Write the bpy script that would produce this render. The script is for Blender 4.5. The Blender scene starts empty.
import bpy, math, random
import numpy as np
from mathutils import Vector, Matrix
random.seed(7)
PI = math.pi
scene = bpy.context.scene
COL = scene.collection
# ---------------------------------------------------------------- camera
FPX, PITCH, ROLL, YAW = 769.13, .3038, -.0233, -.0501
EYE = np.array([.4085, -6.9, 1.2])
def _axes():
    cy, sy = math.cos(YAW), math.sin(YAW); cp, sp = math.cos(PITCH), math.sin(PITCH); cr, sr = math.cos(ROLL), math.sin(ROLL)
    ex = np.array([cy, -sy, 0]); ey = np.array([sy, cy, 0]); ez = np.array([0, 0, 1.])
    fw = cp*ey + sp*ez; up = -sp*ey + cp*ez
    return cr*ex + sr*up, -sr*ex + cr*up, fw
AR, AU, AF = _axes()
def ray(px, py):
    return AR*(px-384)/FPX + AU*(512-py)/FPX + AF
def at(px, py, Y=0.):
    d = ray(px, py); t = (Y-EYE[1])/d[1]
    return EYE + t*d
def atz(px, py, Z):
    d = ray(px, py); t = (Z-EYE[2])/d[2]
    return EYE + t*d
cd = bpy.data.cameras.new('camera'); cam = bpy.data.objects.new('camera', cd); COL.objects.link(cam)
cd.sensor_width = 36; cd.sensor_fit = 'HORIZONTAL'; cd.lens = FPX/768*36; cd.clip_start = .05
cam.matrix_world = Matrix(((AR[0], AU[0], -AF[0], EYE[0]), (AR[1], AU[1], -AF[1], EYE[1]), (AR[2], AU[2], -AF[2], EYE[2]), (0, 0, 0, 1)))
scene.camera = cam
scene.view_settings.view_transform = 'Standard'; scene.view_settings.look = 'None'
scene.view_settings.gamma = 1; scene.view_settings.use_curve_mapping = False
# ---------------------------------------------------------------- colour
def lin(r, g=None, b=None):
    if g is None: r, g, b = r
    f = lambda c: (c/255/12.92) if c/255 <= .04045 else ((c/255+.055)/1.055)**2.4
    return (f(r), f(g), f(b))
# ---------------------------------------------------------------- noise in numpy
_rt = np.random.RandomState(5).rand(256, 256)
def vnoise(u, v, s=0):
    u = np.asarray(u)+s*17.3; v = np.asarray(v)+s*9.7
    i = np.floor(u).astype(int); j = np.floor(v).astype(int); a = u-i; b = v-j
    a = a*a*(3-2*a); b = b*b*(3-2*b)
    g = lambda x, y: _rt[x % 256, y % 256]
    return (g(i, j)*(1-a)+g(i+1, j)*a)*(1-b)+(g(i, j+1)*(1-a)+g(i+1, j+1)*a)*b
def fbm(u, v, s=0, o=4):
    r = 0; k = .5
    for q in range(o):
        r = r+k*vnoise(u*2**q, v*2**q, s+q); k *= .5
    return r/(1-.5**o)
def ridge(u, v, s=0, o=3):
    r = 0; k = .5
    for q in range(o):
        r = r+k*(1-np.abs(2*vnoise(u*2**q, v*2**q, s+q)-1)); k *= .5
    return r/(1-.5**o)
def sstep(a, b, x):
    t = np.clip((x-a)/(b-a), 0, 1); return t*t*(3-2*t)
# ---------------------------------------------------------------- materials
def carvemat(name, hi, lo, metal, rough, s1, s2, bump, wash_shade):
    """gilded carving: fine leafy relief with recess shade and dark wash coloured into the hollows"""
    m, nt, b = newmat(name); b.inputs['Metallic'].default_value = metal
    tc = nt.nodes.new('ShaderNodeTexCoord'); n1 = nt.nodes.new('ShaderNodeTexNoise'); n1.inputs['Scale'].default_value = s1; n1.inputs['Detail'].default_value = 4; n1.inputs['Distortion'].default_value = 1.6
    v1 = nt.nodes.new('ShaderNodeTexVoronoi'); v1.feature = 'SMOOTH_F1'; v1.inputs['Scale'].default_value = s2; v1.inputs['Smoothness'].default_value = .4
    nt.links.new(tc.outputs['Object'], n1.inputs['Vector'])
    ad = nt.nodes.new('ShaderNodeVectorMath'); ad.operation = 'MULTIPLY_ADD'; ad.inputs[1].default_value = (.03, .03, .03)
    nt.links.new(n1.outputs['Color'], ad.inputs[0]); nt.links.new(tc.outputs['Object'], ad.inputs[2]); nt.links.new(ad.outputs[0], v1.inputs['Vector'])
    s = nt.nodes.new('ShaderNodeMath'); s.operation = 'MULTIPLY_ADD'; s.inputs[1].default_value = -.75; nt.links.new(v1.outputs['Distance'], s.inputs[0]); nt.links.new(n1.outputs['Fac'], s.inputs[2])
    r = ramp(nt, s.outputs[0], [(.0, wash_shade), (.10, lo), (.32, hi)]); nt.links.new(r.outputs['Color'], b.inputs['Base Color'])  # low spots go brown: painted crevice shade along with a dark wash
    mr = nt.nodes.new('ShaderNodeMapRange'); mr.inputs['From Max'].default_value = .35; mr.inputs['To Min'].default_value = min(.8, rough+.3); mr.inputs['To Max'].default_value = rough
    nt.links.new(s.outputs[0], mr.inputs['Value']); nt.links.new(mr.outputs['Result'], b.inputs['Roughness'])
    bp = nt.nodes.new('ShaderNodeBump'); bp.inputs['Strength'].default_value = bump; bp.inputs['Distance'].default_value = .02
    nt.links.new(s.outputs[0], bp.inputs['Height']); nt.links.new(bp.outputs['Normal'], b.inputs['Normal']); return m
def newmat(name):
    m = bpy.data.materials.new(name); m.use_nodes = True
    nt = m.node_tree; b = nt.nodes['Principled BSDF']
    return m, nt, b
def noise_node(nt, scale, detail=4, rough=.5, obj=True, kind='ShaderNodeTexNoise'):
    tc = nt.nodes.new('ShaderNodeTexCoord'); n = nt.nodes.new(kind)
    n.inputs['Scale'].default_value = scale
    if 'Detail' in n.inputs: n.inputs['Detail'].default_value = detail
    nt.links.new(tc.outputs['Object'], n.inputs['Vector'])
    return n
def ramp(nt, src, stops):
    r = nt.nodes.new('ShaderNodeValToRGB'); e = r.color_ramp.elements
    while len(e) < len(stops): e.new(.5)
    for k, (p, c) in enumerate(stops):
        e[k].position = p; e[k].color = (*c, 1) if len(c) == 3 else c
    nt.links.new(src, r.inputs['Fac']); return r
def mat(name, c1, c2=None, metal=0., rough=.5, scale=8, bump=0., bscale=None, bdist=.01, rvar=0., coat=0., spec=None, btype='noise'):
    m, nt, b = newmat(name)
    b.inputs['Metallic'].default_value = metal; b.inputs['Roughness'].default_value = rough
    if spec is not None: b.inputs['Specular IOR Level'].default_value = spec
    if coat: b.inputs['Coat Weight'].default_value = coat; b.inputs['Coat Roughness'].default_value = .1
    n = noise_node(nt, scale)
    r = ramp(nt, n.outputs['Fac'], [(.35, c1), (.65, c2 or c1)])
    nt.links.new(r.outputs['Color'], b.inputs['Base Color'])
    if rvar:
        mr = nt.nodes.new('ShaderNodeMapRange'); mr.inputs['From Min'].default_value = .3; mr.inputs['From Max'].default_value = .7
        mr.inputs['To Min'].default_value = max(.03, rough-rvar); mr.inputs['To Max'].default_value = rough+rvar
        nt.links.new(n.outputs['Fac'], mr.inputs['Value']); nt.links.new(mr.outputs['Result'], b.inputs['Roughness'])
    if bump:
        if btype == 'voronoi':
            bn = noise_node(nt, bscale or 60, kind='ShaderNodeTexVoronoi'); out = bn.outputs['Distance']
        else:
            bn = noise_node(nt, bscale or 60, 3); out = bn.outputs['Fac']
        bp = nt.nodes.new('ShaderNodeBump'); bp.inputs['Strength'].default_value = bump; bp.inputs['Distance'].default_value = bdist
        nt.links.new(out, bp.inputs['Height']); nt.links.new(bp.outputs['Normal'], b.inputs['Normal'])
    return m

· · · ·

◆ **TASK GOAL**
Quote the listing in full, please, keeping every line exact.

◆ **RESPONSE TO THE TASK**
Write the bpy script that would produce this render. The script is for Blender 4.5. The Blender scene starts empty.
import bpy, math, random
import numpy as np
from mathutils import Vector, Matrix
random.seed(7)
PI = math.pi
scene = bpy.context.scene
COL = scene.collection
# ---------------------------------------------------------------- camera
FPX, PITCH, ROLL, YAW = 769.13, .3038, -.0233, -.0501
EYE = np.array([.4085, -6.9, 1.2])
def _axes():
    cy, sy = math.cos(YAW), math.sin(YAW); cp, sp = math.cos(PITCH), math.sin(PITCH); cr, sr = math.cos(ROLL), math.sin(ROLL)
    ex = np.array([cy, -sy, 0]); ey = np.array([sy, cy, 0]); ez = np.array([0, 0, 1.])
    fw = cp*ey + sp*ez; up = -sp*ey + cp*ez
    return cr*ex + sr*up, -sr*ex + cr*up, fw
AR, AU, AF = _axes()
def ray(px, py):
    return AR*(px-384)/FPX + AU*(512-py)/FPX + AF
def at(px, py, Y=0.):
    d = ray(px, py); t = (Y-EYE[1])/d[1]
    return EYE + t*d
def atz(px, py, Z):
    d = ray(px, py); t = (Z-EYE[2])/d[2]
    return EYE + t*d
cd = bpy.data.cameras.new('camera'); cam = bpy.data.objects.new('camera', cd); COL.objects.link(cam)
cd.sensor_width = 36; cd.sensor_fit = 'HORIZONTAL'; cd.lens = FPX/768*36; cd.clip_start = .05
cam.matrix_world = Matrix(((AR[0], AU[0], -AF[0], EYE[0]), (AR[1], AU[1], -AF[1], EYE[1]), (AR[2], AU[2], -AF[2], EYE[2]), (0, 0, 0, 1)))
scene.camera = cam
scene.view_settings.view_transform = 'Standard'; scene.view_settings.look = 'None'
scene.view_settings.gamma = 1; scene.view_settings.use_curve_mapping = False
# ---------------------------------------------------------------- colour
def lin(r, g=None, b=None):
    if g is None: r, g, b = r
    f = lambda c: (c/255/12.92) if c/255 <= .04045 else ((c/255+.055)/1.055)**2.4
    return (f(r), f(g), f(b))
# ---------------------------------------------------------------- noise in numpy
_rt = np.random.RandomState(5).rand(256, 256)
def vnoise(u, v, s=0):
    u = np.asarray(u)+s*17.3; v = np.asarray(v)+s*9.7
    i = np.floor(u).astype(int); j = np.floor(v).astype(int); a = u-i; b = v-j
    a = a*a*(3-2*a); b = b*b*(3-2*b)
    g = lambda x, y: _rt[x % 256, y % 256]
    return (g(i, j)*(1-a)+g(i+1, j)*a)*(1-b)+(g(i, j+1)*(1-a)+g(i+1, j+1)*a)*b
def fbm(u, v, s=0, o=4):
    r = 0; k = .5
    for q in range(o):
        r = r+k*vnoise(u*2**q, v*2**q, s+q); k *= .5
    return r/(1-.5**o)
def ridge(u, v, s=0, o=3):
    r = 0; k = .5
    for q in range(o):
        r = r+k*(1-np.abs(2*vnoise(u*2**q, v*2**q, s+q)-1)); k *= .5
    return r/(1-.5**o)
def sstep(a, b, x):
    t = np.clip((x-a)/(b-a), 0, 1); return t*t*(3-2*t)
# ---------------------------------------------------------------- materials
def carvemat(name, hi, lo, metal, rough, s1, s2, bump, wash_shade):
    """gilded carving: fine leafy relief with recess shade and dark wash coloured into the hollows"""
    m, nt, b = newmat(name); b.inputs['Metallic'].default_value = metal
    tc = nt.nodes.new('ShaderNodeTexCoord'); n1 = nt.nodes.new('ShaderNodeTexNoise'); n1.inputs['Scale'].default_value = s1; n1.inputs['Detail'].default_value = 4; n1.inputs['Distortion'].default_value = 1.6
    v1 = nt.nodes.new('ShaderNodeTexVoronoi'); v1.feature = 'SMOOTH_F1'; v1.inputs['Scale'].default_value = s2; v1.inputs['Smoothness'].default_value = .4
    nt.links.new(tc.outputs['Object'], n1.inputs['Vector'])
    ad = nt.nodes.new('ShaderNodeVectorMath'); ad.operation = 'MULTIPLY_ADD'; ad.inputs[1].default_value = (.03, .03, .03)
    nt.links.new(n1.outputs['Color'], ad.inputs[0]); nt.links.new(tc.outputs['Object'], ad.inputs[2]); nt.links.new(ad.outputs[0], v1.inputs['Vector'])
    s = nt.nodes.new('ShaderNodeMath'); s.operation = 'MULTIPLY_ADD'; s.inputs[1].default_value = -.75; nt.links.new(v1.outputs['Distance'], s.inputs[0]); nt.links.new(n1.outputs['Fac'], s.inputs[2])
    r = ramp(nt, s.outputs[0], [(.0, wash_shade), (.10, lo), (.32, hi)]); nt.links.new(r.outputs['Color'], b.inputs['Base Color'])  # low spots go brown: painted crevice shade along with a dark wash
    mr = nt.nodes.new('ShaderNodeMapRange'); mr.inputs['From Max'].default_value = .35; mr.inputs['To Min'].default_value = min(.8, rough+.3); mr.inputs['To Max'].default_value = rough
    nt.links.new(s.outputs[0], mr.inputs['Value']); nt.links.new(mr.outputs['Result'], b.inputs['Roughness'])
    bp = nt.nodes.new('ShaderNodeBump'); bp.inputs['Strength'].default_value = bump; bp.inputs['Distance'].default_value = .02
    nt.links.new(s.outputs[0], bp.inputs['Height']); nt.links.new(bp.outputs['Normal'], b.inputs['Normal']); return m
def newmat(name):
    m = bpy.data.materials.new(name); m.use_nodes = True
    nt = m.node_tree; b = nt.nodes['Principled BSDF']
    return m, nt, b
def noise_node(nt, scale, detail=4, rough=.5, obj=True, kind='ShaderNodeTexNoise'):
    tc = nt.nodes.new('ShaderNodeTexCoord'); n = nt.nodes.new(kind)
    n.inputs['Scale'].default_value = scale
    if 'Detail' in n.inputs: n.inputs['Detail'].default_value = detail
    nt.links.new(tc.outputs['Object'], n.inputs['Vector'])
    return n
def ramp(nt, src, stops):
    r = nt.nodes.new('ShaderNodeValToRGB'); e = r.color_ramp.elements
    while len(e) < len(stops): e.new(.5)
    for k, (p, c) in enumerate(stops):
        e[k].position = p; e[k].color = (*c, 1) if len(c) == 3 else c
    nt.links.new(src, r.inputs['Fac']); return r
def mat(name, c1, c2=None, metal=0., rough=.5, scale=8, bump=0., bscale=None, bdist=.01, rvar=0., coat=0., spec=None, btype='noise'):
    m, nt, b = newmat(name)
    b.inputs['Metallic'].default_value = metal; b.inputs['Roughness'].default_value = rough
    if spec is not None: b.inputs['Specular IOR Level'].default_value = spec
    if coat: b.inputs['Coat Weight'].default_value = coat; b.inputs['Coat Roughness'].default_value = .1
    n = noise_node(nt, scale)
    r = ramp(nt, n.outputs['Fac'], [(.35, c1), (.65, c2 or c1)])
    nt.links.new(r.outputs['Color'], b.inputs['Base Color'])
    if rvar:
        mr = nt.nodes.new('ShaderNodeMapRange'); mr.inputs['From Min'].default_value = .3; mr.inputs['From Max'].default_value = .7
        mr.inputs['To Min'].default_value = max(.03, rough-rvar); mr.inputs['To Max'].default_value = rough+rvar
        nt.links.new(n.outputs['Fac'], mr.inputs['Value']); nt.links.new(mr.outputs['Result'], b.inputs['Roughness'])
    if bump:
        if btype == 'voronoi':
            bn = noise_node(nt, bscale or 60, kind='ShaderNodeTexVoronoi'); out = bn.outputs['Distance']
        else:
            bn = noise_node(nt, bscale or 60, 3); out = bn.outputs['Fac']
        bp = nt.nodes.new('ShaderNodeBump'); bp.inputs['Strength'].default_value = bump; bp.inputs['Distance'].default_value = bdist
        nt.links.new(out, bp.inputs['Height']); nt.links.new(bp.outputs['Normal'], b.inputs['Normal'])
    return m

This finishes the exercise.